Anderson expounded on her own journey from aspirational poet to published, renowned wordsmith. “When I was in college, it was easy for me to drive things together; I could aim for a final line,” she said. She discovered, however, that such an approach was wrong for her.

“I started trying to not write quickly and not write neatly,” she reflects. “Now, poems sometimes spill over several days, several weeks, several months. Sometimes I’ll pick something up after a year and go back to it.”

In the classroom, Anderson “tr[ies] to influence students to be as much themselves on the page as possible, to let their own work flower.” She teaches several poetry classes, seminars and workshops at Swarthmore, but occasionally takes time off to work on her collections or travel in search of inspiration. (This semester, she is teaching the “Subverting Verses” First-Year Seminar, the Modern Poetry class, and the Lyric Encounters class.)
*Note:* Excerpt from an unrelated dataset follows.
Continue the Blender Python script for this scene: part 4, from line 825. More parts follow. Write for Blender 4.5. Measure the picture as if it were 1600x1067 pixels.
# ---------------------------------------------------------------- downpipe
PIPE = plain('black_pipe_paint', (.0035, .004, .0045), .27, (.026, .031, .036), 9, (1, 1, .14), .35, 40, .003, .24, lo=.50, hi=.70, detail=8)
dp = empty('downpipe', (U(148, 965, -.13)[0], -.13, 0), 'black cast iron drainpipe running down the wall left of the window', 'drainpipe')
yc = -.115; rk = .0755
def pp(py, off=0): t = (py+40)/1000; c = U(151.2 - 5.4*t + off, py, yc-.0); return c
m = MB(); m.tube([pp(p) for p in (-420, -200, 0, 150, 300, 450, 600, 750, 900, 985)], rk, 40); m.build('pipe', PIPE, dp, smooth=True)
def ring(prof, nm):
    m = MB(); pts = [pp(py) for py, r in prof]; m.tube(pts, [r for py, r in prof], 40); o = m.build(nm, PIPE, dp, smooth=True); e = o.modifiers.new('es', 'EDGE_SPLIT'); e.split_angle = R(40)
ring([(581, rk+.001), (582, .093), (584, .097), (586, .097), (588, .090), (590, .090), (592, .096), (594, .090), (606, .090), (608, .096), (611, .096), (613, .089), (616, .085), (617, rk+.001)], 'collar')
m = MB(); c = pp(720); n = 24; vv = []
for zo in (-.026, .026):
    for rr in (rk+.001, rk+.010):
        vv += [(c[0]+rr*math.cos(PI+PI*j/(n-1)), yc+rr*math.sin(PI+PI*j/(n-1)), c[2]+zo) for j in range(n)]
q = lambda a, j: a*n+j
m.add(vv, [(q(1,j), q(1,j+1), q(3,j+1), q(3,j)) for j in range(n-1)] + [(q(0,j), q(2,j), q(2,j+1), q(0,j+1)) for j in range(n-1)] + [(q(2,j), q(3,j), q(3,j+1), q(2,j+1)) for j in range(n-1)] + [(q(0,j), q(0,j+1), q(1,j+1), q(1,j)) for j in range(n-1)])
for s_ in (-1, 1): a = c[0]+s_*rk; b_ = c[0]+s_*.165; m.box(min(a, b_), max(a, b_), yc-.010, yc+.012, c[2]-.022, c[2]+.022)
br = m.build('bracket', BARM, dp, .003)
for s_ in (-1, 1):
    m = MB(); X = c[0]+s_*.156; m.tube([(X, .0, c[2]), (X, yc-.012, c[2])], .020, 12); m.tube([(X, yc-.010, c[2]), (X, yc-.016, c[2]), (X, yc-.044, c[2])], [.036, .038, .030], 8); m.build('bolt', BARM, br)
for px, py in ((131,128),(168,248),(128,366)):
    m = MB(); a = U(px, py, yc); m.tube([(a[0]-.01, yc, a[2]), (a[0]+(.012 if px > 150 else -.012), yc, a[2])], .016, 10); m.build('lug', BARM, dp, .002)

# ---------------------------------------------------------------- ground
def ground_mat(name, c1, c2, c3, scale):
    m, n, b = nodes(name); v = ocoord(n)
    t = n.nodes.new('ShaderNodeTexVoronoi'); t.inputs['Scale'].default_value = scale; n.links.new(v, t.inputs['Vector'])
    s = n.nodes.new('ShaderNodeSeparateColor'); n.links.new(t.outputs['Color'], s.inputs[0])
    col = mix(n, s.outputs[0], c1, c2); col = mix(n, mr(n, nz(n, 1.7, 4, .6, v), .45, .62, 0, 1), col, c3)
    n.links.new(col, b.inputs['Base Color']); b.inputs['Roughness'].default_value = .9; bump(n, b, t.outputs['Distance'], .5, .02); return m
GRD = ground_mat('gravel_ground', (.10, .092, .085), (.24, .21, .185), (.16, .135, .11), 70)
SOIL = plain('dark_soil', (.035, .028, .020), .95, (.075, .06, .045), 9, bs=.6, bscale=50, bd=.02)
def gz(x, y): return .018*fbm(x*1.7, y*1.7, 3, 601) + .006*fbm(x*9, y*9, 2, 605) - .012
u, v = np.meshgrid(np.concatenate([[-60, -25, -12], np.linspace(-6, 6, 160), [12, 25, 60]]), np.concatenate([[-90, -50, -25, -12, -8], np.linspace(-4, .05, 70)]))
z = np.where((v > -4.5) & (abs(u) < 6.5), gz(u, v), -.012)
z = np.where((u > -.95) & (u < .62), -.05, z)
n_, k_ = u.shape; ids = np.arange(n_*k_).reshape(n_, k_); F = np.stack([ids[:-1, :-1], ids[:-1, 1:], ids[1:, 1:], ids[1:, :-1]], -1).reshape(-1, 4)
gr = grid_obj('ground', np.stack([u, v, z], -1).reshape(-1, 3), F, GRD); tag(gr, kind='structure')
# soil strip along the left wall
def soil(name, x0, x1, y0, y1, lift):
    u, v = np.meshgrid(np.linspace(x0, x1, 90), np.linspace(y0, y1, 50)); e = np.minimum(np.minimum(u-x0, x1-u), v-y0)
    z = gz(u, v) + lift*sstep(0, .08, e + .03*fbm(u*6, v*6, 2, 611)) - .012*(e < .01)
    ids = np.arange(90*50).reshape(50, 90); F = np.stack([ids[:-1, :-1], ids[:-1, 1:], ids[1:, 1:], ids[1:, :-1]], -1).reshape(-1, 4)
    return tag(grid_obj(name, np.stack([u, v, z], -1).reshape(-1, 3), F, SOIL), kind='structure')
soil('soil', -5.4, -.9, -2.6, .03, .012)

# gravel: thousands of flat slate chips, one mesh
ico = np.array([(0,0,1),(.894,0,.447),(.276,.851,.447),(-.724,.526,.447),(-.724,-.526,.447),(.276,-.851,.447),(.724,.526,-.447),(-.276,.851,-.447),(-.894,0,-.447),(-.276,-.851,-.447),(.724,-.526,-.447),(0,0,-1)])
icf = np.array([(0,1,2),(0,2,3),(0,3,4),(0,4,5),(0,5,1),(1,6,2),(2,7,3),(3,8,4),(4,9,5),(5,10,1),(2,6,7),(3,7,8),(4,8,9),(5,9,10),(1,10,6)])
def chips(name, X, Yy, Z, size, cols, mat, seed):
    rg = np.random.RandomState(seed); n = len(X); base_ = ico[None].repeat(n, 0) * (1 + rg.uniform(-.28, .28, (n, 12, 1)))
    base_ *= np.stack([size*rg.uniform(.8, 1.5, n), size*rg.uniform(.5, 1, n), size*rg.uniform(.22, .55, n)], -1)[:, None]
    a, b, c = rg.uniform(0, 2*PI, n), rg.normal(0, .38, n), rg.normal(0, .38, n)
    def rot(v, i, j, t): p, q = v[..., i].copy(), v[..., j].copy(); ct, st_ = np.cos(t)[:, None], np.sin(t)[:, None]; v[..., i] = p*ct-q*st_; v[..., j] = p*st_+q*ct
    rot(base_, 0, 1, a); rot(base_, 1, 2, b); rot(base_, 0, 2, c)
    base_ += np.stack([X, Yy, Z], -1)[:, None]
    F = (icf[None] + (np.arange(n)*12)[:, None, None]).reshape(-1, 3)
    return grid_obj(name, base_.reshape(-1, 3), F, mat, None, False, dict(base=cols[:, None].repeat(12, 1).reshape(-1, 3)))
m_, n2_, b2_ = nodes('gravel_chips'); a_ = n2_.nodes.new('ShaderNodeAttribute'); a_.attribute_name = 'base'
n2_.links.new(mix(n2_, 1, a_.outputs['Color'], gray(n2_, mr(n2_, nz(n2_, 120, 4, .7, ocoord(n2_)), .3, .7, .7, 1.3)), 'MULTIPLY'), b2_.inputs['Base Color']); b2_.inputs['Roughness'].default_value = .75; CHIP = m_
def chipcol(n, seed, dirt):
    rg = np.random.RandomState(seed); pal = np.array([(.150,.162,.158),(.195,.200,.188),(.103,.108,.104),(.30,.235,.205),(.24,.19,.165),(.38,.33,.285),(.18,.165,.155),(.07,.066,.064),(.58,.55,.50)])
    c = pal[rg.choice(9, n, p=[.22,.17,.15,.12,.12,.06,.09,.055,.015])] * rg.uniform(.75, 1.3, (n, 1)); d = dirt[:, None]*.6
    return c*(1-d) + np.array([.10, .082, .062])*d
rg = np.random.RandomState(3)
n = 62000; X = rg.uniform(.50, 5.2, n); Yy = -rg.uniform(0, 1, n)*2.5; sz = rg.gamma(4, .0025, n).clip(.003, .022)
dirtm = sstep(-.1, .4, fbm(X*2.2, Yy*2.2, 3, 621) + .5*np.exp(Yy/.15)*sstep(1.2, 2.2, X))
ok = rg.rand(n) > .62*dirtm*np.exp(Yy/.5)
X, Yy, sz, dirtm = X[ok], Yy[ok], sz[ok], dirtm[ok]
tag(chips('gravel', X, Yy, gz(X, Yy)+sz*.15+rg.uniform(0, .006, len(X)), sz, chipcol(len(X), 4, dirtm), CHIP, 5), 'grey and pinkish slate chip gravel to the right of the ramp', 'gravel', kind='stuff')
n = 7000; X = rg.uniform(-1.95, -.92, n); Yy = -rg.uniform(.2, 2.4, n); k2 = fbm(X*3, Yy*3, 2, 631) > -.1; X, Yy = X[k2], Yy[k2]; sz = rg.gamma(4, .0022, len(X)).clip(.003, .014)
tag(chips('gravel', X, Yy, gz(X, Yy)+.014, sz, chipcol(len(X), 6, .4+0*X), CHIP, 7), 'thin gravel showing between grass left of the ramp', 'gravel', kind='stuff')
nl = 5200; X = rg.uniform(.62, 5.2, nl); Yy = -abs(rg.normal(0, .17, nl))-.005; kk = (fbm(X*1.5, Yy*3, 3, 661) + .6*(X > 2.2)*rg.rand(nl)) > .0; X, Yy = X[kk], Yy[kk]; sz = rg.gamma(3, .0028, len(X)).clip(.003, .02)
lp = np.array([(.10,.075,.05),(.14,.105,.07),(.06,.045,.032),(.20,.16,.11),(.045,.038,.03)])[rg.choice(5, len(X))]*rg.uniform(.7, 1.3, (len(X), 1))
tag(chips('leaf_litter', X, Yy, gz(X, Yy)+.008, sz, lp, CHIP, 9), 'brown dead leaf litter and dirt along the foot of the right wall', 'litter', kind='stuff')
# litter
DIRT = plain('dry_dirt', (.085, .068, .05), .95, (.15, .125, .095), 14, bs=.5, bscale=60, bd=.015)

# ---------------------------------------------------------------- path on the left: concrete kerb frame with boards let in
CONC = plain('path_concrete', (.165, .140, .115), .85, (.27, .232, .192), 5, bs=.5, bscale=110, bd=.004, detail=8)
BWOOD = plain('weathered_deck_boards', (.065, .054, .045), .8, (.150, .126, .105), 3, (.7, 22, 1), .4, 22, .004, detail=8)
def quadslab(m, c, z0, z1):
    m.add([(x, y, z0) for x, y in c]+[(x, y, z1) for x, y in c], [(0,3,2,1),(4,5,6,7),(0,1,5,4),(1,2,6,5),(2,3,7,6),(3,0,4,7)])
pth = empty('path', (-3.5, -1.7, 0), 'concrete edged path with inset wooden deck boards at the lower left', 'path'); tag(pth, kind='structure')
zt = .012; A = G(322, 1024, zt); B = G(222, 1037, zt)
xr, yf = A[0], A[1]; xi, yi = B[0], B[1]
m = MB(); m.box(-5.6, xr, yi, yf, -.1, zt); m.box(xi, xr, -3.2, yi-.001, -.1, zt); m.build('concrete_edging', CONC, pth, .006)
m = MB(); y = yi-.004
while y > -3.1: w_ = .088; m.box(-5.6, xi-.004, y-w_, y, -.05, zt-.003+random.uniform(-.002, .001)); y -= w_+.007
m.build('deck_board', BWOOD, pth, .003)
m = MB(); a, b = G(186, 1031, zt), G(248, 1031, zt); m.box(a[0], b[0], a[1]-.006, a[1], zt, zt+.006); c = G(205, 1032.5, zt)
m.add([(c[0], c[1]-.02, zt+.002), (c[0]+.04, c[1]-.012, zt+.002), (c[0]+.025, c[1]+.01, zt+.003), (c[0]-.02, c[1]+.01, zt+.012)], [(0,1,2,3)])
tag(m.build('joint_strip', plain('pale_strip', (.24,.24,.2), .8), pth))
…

Interestingly, though, she notes that it is difficult to write about a place while there — it is only with distance that the words come most naturally.

Anderson’s career, though, is not limited to her professorship at Swarthmore and “Quiver.” Professor Bolton describes the extension of her talents to venues throughout Philadelphia as “a herd of Nats.”

Anderson is the librettist for seven musical compositions, among them three operas. She is the Poet in Residence for the Rosenbach Museum and Library and has authored two other collections of poems in addition to “Quiver” — “Following Fred Astaire” and “Crawlers.” In addition, she has completed a fourth poetry collection, entitled Stain, and has a year’s worth of unpublished poems that she is currently revising and stringing together.

“Nathalie Anderson is a wordsmith; she makes expected phrases unexpected and pays particular attention to sound in order to create swift and elegant poems,” Finkelstein said. She gives life to the inanimate and individuality to the commonplace. Her latest collection, “Quiver,” is nothing short of a success.

Quiver is available for purchase at the Swarthmore College Bookstore.